[Start Raw records]

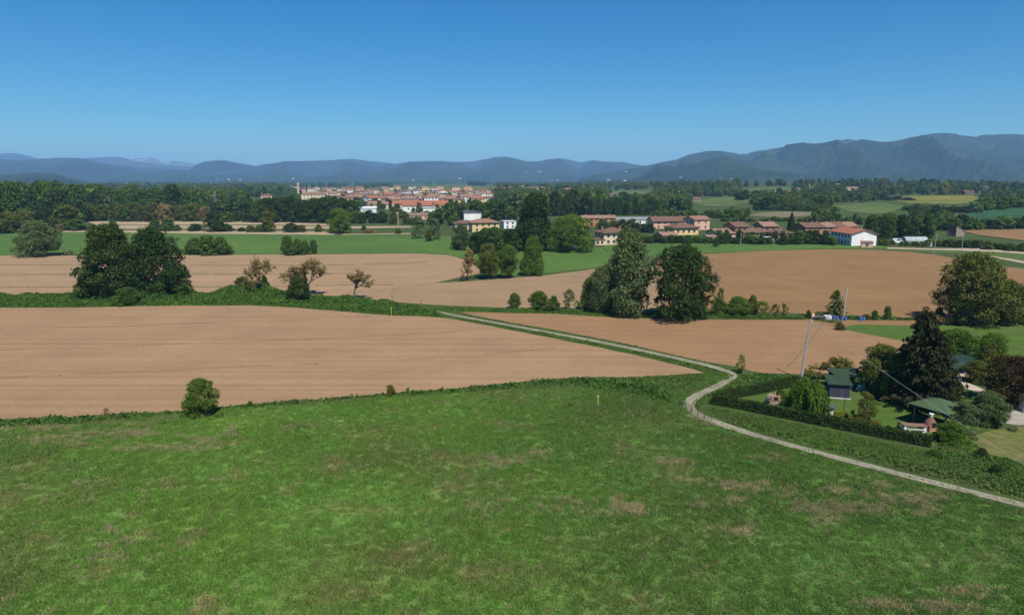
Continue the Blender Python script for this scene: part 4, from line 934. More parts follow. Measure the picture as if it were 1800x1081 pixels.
def house(name, label, cat, loc, rz, L, Wd, H, roof, rh, wall, tile, wins=None, over=.5, chim=1, group=None, shut=False, door=None, th=.22, storeys=2):
    """L along x, Wd along y; wins: {'f': n, 'b': n, 'l': n, 'r': n} windows per storey on that side"""
    e = empty(name, loc, rz, label, cat, group); hx, hy = L / 2, Wd / 2
    w = MB()
    if roof == 'gable': w.prism([(-hy, -.6), (hy, -.6), (hy, H), (0, H + rh), (-hy, H)], 'x', -hx, hx)
    elif roof == 'shed': w.prism([(-hy, -.6), (hy, -.6), (hy, H + rh), (-hy, H)], 'x', -hx, hx)
    else: w.box(-hx, hx, -hy, hy, -.6, H)
    wo_ = w.build('wall', WA[wall], e)
    r = MB(); o = over
    if roof == 'gable':
        k = rh / hy
        for s_ in (-1, 1):
            r.prism([(0, H + rh + .02), (s_ * (hy + o), H - o * k + .02), (s_ * (hy + o), H - o * k + .02 + th), (0, H + rh + .02 + th)][::(1 if s_ > 0 else -1)], 'x', -hx - o, hx + o)
    elif roof == 'shed':
        k = rh / Wd; r.prism([(-hy - o, H - o * k + .02), (hy + o, H + rh + o * k + .02), (hy + o, H + rh + o * k + .02 + th), (-hy - o, H - o * k + .02 + th)], 'x', -hx - o, hx + o)
    elif roof == 'hip':
        a = max(hx - hy, .1) if hx > hy else .1; b0, b1 = H + .02, H + .02 + th
        V = [(-hx - o, -hy - o, b0), (hx + o, -hy - o, b0), (hx + o, hy + o, b0), (-hx - o, hy + o, b0), (-hx - o, -hy - o, b1), (hx + o, -hy - o, b1), (hx + o, hy + o, b1), (-hx - o, hy + o, b1), (-a, 0, H + rh + th), (a, 0, H + rh + th)]
        r.add(V, [(3, 2, 1, 0), (0, 1, 5, 4), (1, 2, 6, 5), (2, 3, 7, 6), (3, 0, 4, 7), (4, 5, 9, 8), (5, 6, 9), (6, 7, 8, 9), (7, 4, 8)])
    else: r.box(-hx - o * .4, hx + o * .4, -hy - o * .4, hy + o * .4, H + .01, H + .35)
    ro = r.build('roof', TI[tile], e)
    for i in range(chim):
        c = MB(); x = (-.35 + .7 * i / max(chim - 1, 1)) * L if chim > 1 else L * .2; zt = H + rh + .6 if roof != 'flat' else H + .9
        c.box(x - .3, x + .3, hy * .25 - .3, hy * .25 + .3, H + .1, zt); c.box(x - .4, x + .4, hy * .25 - .4, hy * .25 + .4, zt, zt + .16); c.build('chimney', WA['terra'], ro)
    for k, nw in (wins or {}).items():
        side, half, span = {'f': (('y', -1), hy, L), 'b': (('y', 1), hy, L), 'l': (('x', -1), hx, Wd), 'r': (('x', 1), hx, Wd)}[k]
        for st in range(storeys):
            zc = H * (st + .55) / storeys
            for i in range(nw):
                u = span * ((i + .5) / nw - .5) * .88
                if door == k and st == 0 and i == nw // 2:
                    d = MB(); a, b = sorted((side[1] * (half - .04), side[1] * (half + .05)))
                    if side[0] == 'y': d.box(u - .55, u + .55, a, b, 0, 2.1)
                    else: d.box(a, b, u - .55, u + .55, 0, 2.1)
                    d.build('door', SHUT, e); continue
                window(wo_ if False else e, u, zc, min(1.1, span / nw * .45), min(1.35, H / storeys * .48), side, half, shut)
    return e
def ph(px, py): return at(px, py)
# the white farmhouse and what stands round it
p = ph(1505, 432)
house('farmhouse', 'white two storey farmhouse with red tiled roof at the edge of the field', 'house', p + (2.5, 9, 0), R(-88), 20, 11.5, 5.4, 'gable', 2.0, 'white', 'red', {'f': 6}, .7, 1, door='f')
house('outbuilding', 'small pink outbuilding before the white gable', 'shed', ph(1523, 434.5), R(-20), 4.6, 3.4, 2.1, 'shed', .35, 'pink', 'pale', {'f': 1}, .25, 0, storeys=1)
# terracotta terraces
TG = 'terracotta terrace houses'
for i, (px, py, L, Wd, H, rz, ro, wa, lab) in enumerate(((1425, 415, 12, 9, 6.4, 19, 'gable', 'orange', 'leftmost orange block of the right terracotta terrace, beside the cypress'), (1448, 414, 9, 8, 6.2, 18, 'gable', 'terra', 'second orange block of the right terracotta terrace'), (1467, 412, 9, 8, 6.0, 18, 'gable', 'terra', 'third orange block of the right terracotta terrace'), (1487, 410, 10, 8, 5.4, 18, 'gable', 'orange', 'rightmost orange block of the right terracotta terrace, behind the white farmhouse'),
        (1296, 417, 9, 8, 7.2, 18, 'gable', 'orange', 'tall orange house standing above the left terracotta terrace'), (1270, 418, 12, 8, 3.6, 15, 'gable', 'cream', 'low pale house left of the tall orange house'), (1320, 417, 12, 8, 3.8, 14, 'gable', 'terra', 'low house right of the tall orange house'), (1348, 414, 9, 8, 6.6, 17, 'gable', 'terra', 'terracotta house with the broad brown gable in the left terrace'), (1372, 418, 11, 9, 3.6, 18, 'hip', 'terra', 'low hip roofed house at the right end of the left terrace'))):
    house('terrace_house', lab, 'house', ph(px, py + 3) + (0, 3, 0), R(rz + (i * 37) % 17 - 8), L * .92, Wd * 1.15, H * .88, ro, 1.9, wa, 'pale' if i % 2 else 'brown', {'f': 2, 'l': 2}, .6, 1 + i % 2, TG, storeys=2 if H > 5 else 1, shut=i in (4, 7))
# the pink and yellow farm
p = ph(1175, 405)
house('farm_building', 'long pink farm building with a wide brown roof', 'house', ph(1178, 402) + (0, 6, 0), R(6.6), 23, 12, 4.6, 'gable', 2.4, 'pink', 'brown', {'f': 5, 'l': 2}, .8, 2)
house('farm_building', 'pink gabled wing at the right end of the long farm building', 'house', ph(1226, 404) + (0, 3, 0), R(27.5), 12, 10, 6.2, 'gable', 1.8, 'pink', 'terra', {'l': 2, 'f': 2}, .6, 1)
house('farm_building', 'yellow house with a low brown hip roof before the pink farm', 'house', ph(1201, 413) + (0, 5, 0), R(13.2), 14.5, 12, 3.8, 'hip', 2.4, 'yellow', 'brown', {'f': 4, 'l': 3}, .9, 1, storeys=1)
house('cottage', 'small pale cottage with red-brown roof below the yellow house', 'house', ph(1172, 426) + (0, 2, 0), R(23.1), 8.5, 6.5, 3.4, 'gable', 1.3, 'pink', 'pale', {'f': 2, 'l': 2}, .5, 1, storeys=1, door='f')
house('villa', 'cream villa with brown hip roof and dark veranda, left of the silvery tree', 'house', ph(1078, 430) + (0, 5, 0), R(16.5), 13, 11, 5.4, 'hip', 2.0, 'cream', 'brown', {'f': 4, 'l': 3}, .9, 2, door='f')
house('veranda', 'low arched porch on the left side of the cream villa', 'porch', ph(1053, 431) + (0, 1.5, 0), R(16.5), 5, 3, 2.4, 'shed', .5, 'cream', 'brown', {'f': 2}, .3, 0, storeys=1)
house('long_shed', 'long low grey roofed shed behind the pink farm', 'shed', ph(1113, 396) + (0, 5, 0), R(2.2), 24, 12, 3.6, 'gable', 1.3, 'white', 'grey', {'f': 5}, .4, 0, storeys=1)
house('terrace_house', 'orange terrace left of the long grey roofed shed', 'house', ph(1052, 398) + (0, 5, 0), R(4.4), 22, 9, 5.2, 'gable', 1.5, 'orange', 'pale', {'f': 6, 'l': 1}, .5, 3)
house('shed', 'low blue-grey store by the pink farm', 'shed', ph(1127, 404) + (0, 1, 0), R(2.75), 10, 6, 2.6, 'shed', .4, 'grey', 'dark', {'f': 3}, .3, 0, storeys=1)
house('garage', 'small white garage in front of the low pink house', 'garage', ph(1248, 425) + (0, 1, 0), R(16.5), 5, 4, 2.4, 'gable', .7, 'white', 'pale', {'f': 1}, .3, 0, storeys=1)
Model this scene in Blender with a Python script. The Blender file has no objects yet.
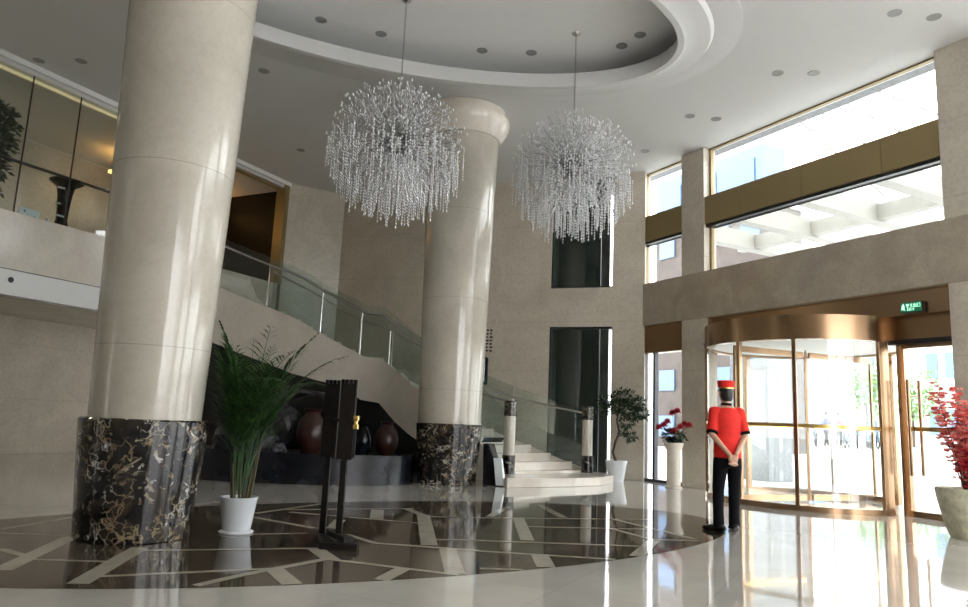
import bpy, bmesh, math, random
from mathutils import Vector, Matrix, Quaternion
SC = bpy.context.scene
COL = SC.collection
PI = math.pi
random.seed(7)

# ------------------------------------------------------------------ camera
cam_d = bpy.data.cameras.new('camera'); cam = bpy.data.objects.new('camera', cam_d); COL.objects.link(cam)
cam_d.sensor_width = 36; cam_d.lens = 715.3 / 968 * 36; cam_d.clip_end = 500
_p, _r = .16247, .04392
_cp, _sp, _c, _s = math.cos(_p), math.sin(_p), math.cos(_r), math.sin(_r)
cam.matrix_world = Matrix(((_c, -_s, 0, 0), (-_s*_sp, -_c*_sp, -_cp, 0), (_s*_cp, _c*_cp, -_sp, 1.17), (0, 0, 0, 1)))
SC.camera = cam
# ------------------------------------------------------------------ world, sun, exposure
w = bpy.data.worlds.new('sky'); SC.world = w; w.use_nodes = True
bg = w.node_tree.nodes['Background']; bg.inputs[0].default_value = (.965, .975, 1, 1); bg.inputs[1].default_value = 4.2
SC.view_settings.view_transform = 'Standard'; SC.view_settings.look = 'None'
SC.view_settings.gamma = 1; SC.view_settings.use_curve_mapping = False
SC.view_settings.exposure = 0.95

# right wall frame: s runs away from the camera along the wall, n points outdoors
RW = Vector((4.29, 15.30)); AZ = -.4918
RU = Vector((math.sin(AZ), math.cos(AZ))); RN = Vector((math.cos(AZ), -math.sin(AZ)))
def R(s, n, z=0): p = RW + RU*s + RN*n; return Vector((p.x, p.y, z))
# left wall frame: n points into the gallery
LW = Vector((-5.33, 18.4)); AL = .46
LU = Vector((math.sin(AL), math.cos(AL))); LN = Vector((-math.cos(AL), math.sin(AL)))
def L(s, n, z=0): p = LW + LU*s + LN*n; return Vector((p.x, p.y, z))
# back wall frame: s from its left corner, n away from the hall
BW = Vector((-4.0, 19.25)); BU = (Vector((3.6, 16.4)) - BW).normalized(); BN = Vector((-BU.y, BU.x))
def B(s, n, z=0): p = BW + BU*s + BN*n; return Vector((p.x, p.y, z))
CEIL = 7.22

# ------------------------------------------------------------------ materials
MATS = {}
def nm(name):
    m = bpy.data.materials.new(name); m.use_nodes = True; MATS[name] = m
    return m, m.node_tree, m.node_tree.nodes, m.node_tree.links, m.node_tree.nodes['Principled BSDF']
def ramp(ns, stops):
    r = ns.new('ShaderNodeValToRGB'); e = r.color_ramp.elements
    while len(e) < len(stops): e.new(.5)
    for el, (p, c) in zip(e, stops): el.position = p; el.color = (*c, 1) if len(c) == 3 else c
    return r
def coords(ns, ls, scale=(1, 1, 1)):
    t = ns.new('ShaderNodeTexCoord'); mp = ns.new('ShaderNodeMapping'); mp.inputs['Scale'].default_value = scale
    ls.new(t.outputs['Object'], mp.inputs[0]); return mp.outputs[0]
def noise(ns, ls, v, scale, detail=4, dist=0., rough=.5):
    n = ns.new('ShaderNodeTexNoise'); n.inputs['Scale'].default_value = scale; n.inputs['Detail'].default_value = detail
    n.inputs['Distortion'].default_value = dist; n.inputs['Roughness'].default_value = rough; ls.new(v, n.inputs['Vector']); return n.outputs['Fac']
def solid(name, c, rough=.5, metal=0, var=.12, scale=6, spec=.5, coat=0, bump=0):
    m, t, ns, ls, b = nm(name)
    v = coords(ns, ls); f = noise(ns, ls, v, scale)
    r = ramp(ns, [(.3, tuple(x*(1-var) for x in c)), (.7, tuple(min(1, x*(1+var)) for x in c))])
    ls.new(f, r.inputs[0]); ls.new(r.outputs[0], b.inputs['Base Color'])
    b.inputs['Roughness'].default_value = rough; b.inputs['Metallic'].default_value = metal
    b.inputs['Specular IOR Level'].default_value = spec; b.inputs['Coat Weight'].default_value = coat
    b.inputs['Coat Roughness'].default_value = .05
    if bump:
        bp = ns.new('ShaderNodeBump'); bp.inputs['Strength'].default_value = bump; bp.inputs['Distance'].default_value = .01
        ls.new(noise(ns, ls, v, scale*8), bp.inputs['Height']); ls.new(bp.outputs[0], b.inputs['Normal'])
    return m
def emis(name, c, s):
    m, t, ns, ls, b = nm(name); b.inputs['Base Color'].default_value = (*c, 1)
    b.inputs['Emission Color'].default_value = (*c, 1); b.inputs['Emission Strength'].default_value = s; return m
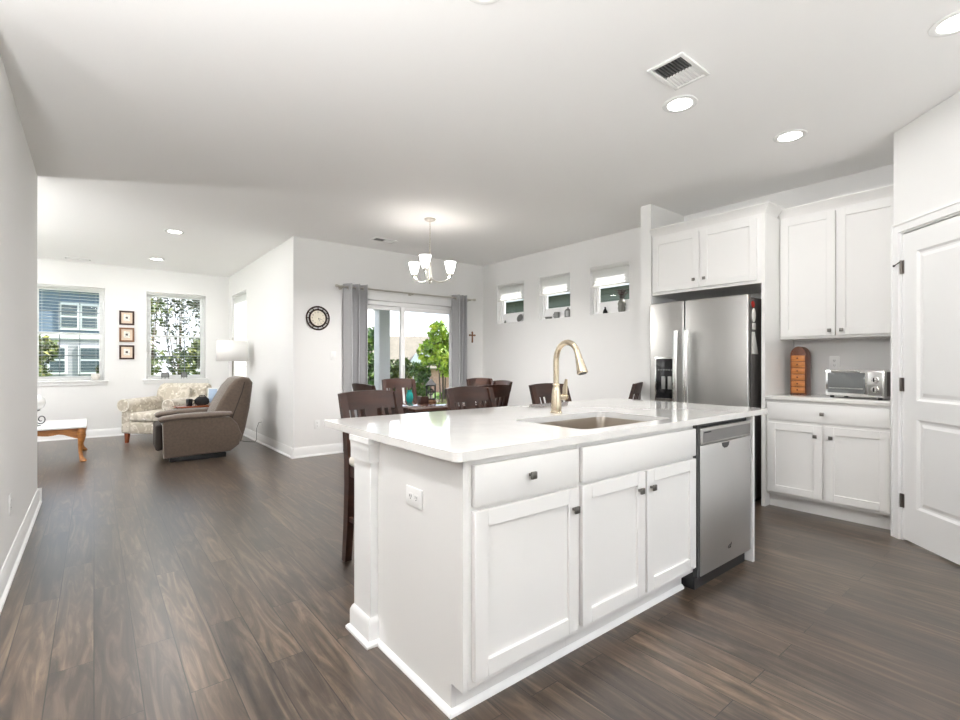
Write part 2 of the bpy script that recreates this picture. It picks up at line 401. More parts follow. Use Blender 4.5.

[End Raw records]

Given exercise: Look above for the line with "Model this scene" and the line with "CEIL = 7.22", then copy exactly the lines from the first through the second, both kept, with no pictures.

Exercise result:
Model this scene in Blender with a Python script. The Blender file has no objects yet.
import bpy, bmesh, math, random
from mathutils import Vector, Matrix, Quaternion
SC = bpy.context.scene
COL = SC.collection
PI = math.pi
random.seed(7)

# ------------------------------------------------------------------ camera
cam_d = bpy.data.cameras.new('camera'); cam = bpy.data.objects.new('camera', cam_d); COL.objects.link(cam)
cam_d.sensor_width = 36; cam_d.lens = 715.3 / 968 * 36; cam_d.clip_end = 500
_p, _r = .16247, .04392
_cp, _sp, _c, _s = math.cos(_p), math.sin(_p), math.cos(_r), math.sin(_r)
cam.matrix_world = Matrix(((_c, -_s, 0, 0), (-_s*_sp, -_c*_sp, -_cp, 0), (_s*_cp, _c*_cp, -_sp, 1.17), (0, 0, 0, 1)))
SC.camera = cam
# ------------------------------------------------------------------ world, sun, exposure
w = bpy.data.worlds.new('sky'); SC.world = w; w.use_nodes = True
bg = w.node_tree.nodes['Background']; bg.inputs[0].default_value = (.965, .975, 1, 1); bg.inputs[1].default_value = 4.2
SC.view_settings.view_transform = 'Standard'; SC.view_settings.look = 'None'
SC.view_settings.gamma = 1; SC.view_settings.use_curve_mapping = False
SC.view_settings.exposure = 0.95

# right wall frame: s runs away from the camera along the wall, n points outdoors
RW = Vector((4.29, 15.30)); AZ = -.4918
RU = Vector((math.sin(AZ), math.cos(AZ))); RN = Vector((math.cos(AZ), -math.sin(AZ)))
def R(s, n, z=0): p = RW + RU*s + RN*n; return Vector((p.x, p.y, z))
# left wall frame: n points into the gallery
LW = Vector((-5.33, 18.4)); AL = .46
LU = Vector((math.sin(AL), math.cos(AL))); LN = Vector((-math.cos(AL), math.sin(AL)))
def L(s, n, z=0): p = LW + LU*s + LN*n; return Vector((p.x, p.y, z))
# back wall frame: s from its left corner, n away from the hall
BW = Vector((-4.0, 19.25)); BU = (Vector((3.6, 16.4)) - BW).normalized(); BN = Vector((-BU.y, BU.x))
def B(s, n, z=0): p = BW + BU*s + BN*n; return Vector((p.x, p.y, z))
CEIL = 7.22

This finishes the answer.